Honest Philanthropy in a Place You Might Not Expect
By Gabriel Baerwald - October 03, 2017

Of the twenty-five countries I have explored, the most memorable trip I’ve made so far has been to the city of Amritsar. It is the religious center of the Sikhs and border town to Pakistan in India. It is a place of beauty and adventure. Here I had one of the most profound experiences of my life.

Walking the streets of every city in the world, you will come across the homeless. You see poverty and hunger in the eyes of many people you meet. It’s hard to resist the call to altruism when people ask or beg for money to feed and shelter the less fortunate. It is often held as a virtue to care for the impoverished.
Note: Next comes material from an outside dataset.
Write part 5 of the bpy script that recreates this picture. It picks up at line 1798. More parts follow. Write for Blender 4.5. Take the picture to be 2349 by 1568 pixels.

Unfortunately, many politicians take it upon themselves whether through genuine virtue or selfish manipulation to push these matters into the governmental system. Don’t have a license to serve food? You can get arrested for feeding the poor. However, your tax money can be used to subsidize soda, junk food, and other unhealthy habits for EBT cardholders.

Fortunately in India charity is not regulated, at least not yet. The profound experience I had at the Sikh temple was watching 100,000 people eat for free through volunteer labor and donations. 450 staff and hundreds of volunteers make this happen every day. Fueled by donations from across the world they prepare meals at the kitchen called “langar” in Punjabi.

There you may get in line to be ushered into a grand hall where you sit down and take a plate of lentils, potatoes, bread and other food. The whole operation runs on a tight schedule so after a few minutes you’re ushered out for the next crowd as cleaners push mopping vacuums across the floor cleaning up any spilled messes.

Outside the volunteers peel potatoes, prepare food, wash dishes, and make bread. The bakery in the Temple turns out 200,000 flat loaves of bread each day to feed its patrons. It is a spectacular sight to behold, the largest wholly voluntary charity in the world. No matter your caste, creed, or religion all people are welcome.

What would happen if people were free to help others without threat? What if myself as an individual chose where my money went rather than bureaucracy? The results can be beautiful, there is always a risk, but life is risky. Only you can choose how to best help your fellow man.